AIM OF THE EXERCISE: Begin at the first line and end at the line containing "b-.002, 1.95), M['fr'], .002)". Extract exactly those lines.

AVAILABLE DATA:

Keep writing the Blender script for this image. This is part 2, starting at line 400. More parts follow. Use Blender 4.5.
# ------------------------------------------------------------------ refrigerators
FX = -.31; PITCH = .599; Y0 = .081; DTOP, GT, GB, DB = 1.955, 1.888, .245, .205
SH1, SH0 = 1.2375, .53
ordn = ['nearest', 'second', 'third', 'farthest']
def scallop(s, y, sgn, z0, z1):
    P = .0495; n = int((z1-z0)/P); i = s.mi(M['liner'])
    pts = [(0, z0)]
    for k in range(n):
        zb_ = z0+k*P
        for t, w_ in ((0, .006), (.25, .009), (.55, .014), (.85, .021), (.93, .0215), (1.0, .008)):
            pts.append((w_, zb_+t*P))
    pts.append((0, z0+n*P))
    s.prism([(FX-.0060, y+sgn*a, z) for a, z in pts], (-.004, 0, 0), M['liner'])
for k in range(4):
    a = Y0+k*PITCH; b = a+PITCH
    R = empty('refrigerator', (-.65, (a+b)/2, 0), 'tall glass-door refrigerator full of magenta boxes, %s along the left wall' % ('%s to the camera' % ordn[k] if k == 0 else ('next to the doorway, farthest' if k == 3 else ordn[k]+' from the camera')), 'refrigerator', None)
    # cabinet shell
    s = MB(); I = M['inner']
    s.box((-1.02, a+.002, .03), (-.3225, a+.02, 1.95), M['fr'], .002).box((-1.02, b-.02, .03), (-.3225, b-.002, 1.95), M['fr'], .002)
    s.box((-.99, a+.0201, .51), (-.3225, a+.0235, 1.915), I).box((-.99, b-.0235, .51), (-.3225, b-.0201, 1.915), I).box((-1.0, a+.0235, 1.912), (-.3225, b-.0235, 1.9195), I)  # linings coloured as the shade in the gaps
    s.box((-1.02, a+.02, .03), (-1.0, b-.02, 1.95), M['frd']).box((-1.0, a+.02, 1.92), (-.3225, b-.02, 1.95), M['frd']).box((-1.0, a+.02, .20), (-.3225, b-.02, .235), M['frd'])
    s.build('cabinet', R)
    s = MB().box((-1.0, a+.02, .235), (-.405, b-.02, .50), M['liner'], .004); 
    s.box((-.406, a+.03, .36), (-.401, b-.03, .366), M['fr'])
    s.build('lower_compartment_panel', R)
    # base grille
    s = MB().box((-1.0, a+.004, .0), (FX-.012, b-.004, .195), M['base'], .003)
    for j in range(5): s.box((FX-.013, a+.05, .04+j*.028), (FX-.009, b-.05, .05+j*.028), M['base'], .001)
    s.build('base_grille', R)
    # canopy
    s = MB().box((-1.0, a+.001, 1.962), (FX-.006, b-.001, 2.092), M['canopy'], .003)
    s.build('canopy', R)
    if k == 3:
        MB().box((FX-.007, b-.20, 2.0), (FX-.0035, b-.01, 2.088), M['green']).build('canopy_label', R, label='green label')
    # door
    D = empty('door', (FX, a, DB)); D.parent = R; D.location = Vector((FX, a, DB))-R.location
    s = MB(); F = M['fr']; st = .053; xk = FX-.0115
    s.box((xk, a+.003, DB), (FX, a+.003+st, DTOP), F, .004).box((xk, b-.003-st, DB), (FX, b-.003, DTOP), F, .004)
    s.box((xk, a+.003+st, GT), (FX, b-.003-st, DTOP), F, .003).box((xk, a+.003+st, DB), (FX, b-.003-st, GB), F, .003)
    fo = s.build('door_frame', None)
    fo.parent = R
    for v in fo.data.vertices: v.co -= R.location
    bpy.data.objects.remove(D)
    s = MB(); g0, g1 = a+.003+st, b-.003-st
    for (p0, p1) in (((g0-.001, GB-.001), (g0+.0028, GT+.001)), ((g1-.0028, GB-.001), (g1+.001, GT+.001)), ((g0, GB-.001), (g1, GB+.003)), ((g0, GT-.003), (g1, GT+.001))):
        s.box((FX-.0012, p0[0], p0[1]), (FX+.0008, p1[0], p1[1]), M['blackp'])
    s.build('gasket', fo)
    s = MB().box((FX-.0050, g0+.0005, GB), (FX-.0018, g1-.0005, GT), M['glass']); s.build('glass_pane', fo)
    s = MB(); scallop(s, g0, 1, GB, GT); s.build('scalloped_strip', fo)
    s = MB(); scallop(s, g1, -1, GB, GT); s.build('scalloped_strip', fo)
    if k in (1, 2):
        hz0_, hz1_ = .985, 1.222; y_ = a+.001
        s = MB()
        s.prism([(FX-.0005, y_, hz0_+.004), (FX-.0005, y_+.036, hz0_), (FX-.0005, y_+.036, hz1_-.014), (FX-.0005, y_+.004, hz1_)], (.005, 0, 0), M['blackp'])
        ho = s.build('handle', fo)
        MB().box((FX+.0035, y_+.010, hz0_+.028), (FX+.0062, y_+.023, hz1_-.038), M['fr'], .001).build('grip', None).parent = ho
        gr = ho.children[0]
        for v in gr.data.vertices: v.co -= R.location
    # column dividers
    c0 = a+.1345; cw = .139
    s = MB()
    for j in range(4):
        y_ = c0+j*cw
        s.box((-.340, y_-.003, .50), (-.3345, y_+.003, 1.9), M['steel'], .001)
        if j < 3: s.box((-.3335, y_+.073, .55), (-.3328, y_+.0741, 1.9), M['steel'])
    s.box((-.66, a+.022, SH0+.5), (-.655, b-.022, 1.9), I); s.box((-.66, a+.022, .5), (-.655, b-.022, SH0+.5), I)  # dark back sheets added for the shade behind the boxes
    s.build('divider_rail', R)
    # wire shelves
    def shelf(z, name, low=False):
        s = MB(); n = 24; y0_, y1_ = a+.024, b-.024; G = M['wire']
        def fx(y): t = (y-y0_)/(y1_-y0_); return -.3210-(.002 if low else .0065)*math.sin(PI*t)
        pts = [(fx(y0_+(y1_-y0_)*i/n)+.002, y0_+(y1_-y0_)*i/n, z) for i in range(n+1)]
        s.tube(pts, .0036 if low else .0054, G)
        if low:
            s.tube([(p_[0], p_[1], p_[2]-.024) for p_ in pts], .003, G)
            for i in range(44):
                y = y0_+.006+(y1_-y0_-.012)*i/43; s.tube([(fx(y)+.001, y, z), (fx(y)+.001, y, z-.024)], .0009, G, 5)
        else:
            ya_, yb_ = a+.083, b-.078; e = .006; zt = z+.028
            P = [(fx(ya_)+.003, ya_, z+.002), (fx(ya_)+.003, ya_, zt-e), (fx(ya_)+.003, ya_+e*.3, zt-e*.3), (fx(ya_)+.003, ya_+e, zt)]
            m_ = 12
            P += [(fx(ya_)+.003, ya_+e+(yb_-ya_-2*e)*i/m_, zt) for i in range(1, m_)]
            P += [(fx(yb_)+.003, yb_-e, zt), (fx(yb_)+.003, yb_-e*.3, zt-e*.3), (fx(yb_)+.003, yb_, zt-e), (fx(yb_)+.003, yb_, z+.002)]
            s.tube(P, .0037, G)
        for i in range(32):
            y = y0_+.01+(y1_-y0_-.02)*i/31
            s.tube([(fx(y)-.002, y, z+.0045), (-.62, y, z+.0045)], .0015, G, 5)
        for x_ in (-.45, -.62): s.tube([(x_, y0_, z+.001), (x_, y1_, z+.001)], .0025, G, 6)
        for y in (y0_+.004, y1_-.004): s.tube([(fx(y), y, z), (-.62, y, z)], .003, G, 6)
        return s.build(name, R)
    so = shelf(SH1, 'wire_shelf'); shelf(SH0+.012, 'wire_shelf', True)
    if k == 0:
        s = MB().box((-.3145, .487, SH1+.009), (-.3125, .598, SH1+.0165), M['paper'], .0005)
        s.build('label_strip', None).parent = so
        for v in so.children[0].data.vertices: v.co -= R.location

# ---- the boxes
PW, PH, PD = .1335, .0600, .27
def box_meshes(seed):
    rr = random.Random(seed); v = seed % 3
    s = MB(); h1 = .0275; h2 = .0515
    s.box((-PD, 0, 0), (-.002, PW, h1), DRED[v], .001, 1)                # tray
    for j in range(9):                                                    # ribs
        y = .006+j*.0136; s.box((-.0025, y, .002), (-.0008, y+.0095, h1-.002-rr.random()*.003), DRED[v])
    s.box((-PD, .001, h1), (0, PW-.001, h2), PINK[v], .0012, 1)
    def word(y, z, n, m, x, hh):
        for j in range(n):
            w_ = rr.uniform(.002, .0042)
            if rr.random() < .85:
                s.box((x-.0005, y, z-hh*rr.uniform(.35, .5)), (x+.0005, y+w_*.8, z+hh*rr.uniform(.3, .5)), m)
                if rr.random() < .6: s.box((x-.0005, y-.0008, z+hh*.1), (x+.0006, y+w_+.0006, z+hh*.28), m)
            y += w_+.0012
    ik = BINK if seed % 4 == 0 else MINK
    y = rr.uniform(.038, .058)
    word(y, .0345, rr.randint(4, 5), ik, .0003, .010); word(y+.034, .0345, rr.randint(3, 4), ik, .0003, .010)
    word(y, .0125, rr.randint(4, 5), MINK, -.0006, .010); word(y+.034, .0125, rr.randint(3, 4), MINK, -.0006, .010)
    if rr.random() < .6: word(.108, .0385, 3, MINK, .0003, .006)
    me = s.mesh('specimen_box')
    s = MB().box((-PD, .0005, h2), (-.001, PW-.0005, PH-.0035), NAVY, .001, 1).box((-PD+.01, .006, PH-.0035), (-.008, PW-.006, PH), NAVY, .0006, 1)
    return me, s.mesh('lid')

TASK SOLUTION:
Keep writing the Blender script for this image. This is part 2, starting at line 400. More parts follow. Use Blender 4.5.
# ------------------------------------------------------------------ refrigerators
FX = -.31; PITCH = .599; Y0 = .081; DTOP, GT, GB, DB = 1.955, 1.888, .245, .205
SH1, SH0 = 1.2375, .53
ordn = ['nearest', 'second', 'third', 'farthest']
def scallop(s, y, sgn, z0, z1):
    P = .0495; n = int((z1-z0)/P); i = s.mi(M['liner'])
    pts = [(0, z0)]
    for k in range(n):
        zb_ = z0+k*P
        for t, w_ in ((0, .006), (.25, .009), (.55, .014), (.85, .021), (.93, .0215), (1.0, .008)):
            pts.append((w_, zb_+t*P))
    pts.append((0, z0+n*P))
    s.prism([(FX-.0060, y+sgn*a, z) for a, z in pts], (-.004, 0, 0), M['liner'])
for k in range(4):
    a = Y0+k*PITCH; b = a+PITCH
    R = empty('refrigerator', (-.65, (a+b)/2, 0), 'tall glass-door refrigerator full of magenta boxes, %s along the left wall' % ('%s to the camera' % ordn[k] if k == 0 else ('next to the doorway, farthest' if k == 3 else ordn[k]+' from the camera')), 'refrigerator', None)
    # cabinet shell
    s = MB(); I = M['inner']
    s.box((-1.02, a+.002, .03), (-.3225, a+.02, 1.95), M['fr'], .002).box((-1.02, b-.02, .03), (-.3225, b-.002, 1.95), M['fr'], .002)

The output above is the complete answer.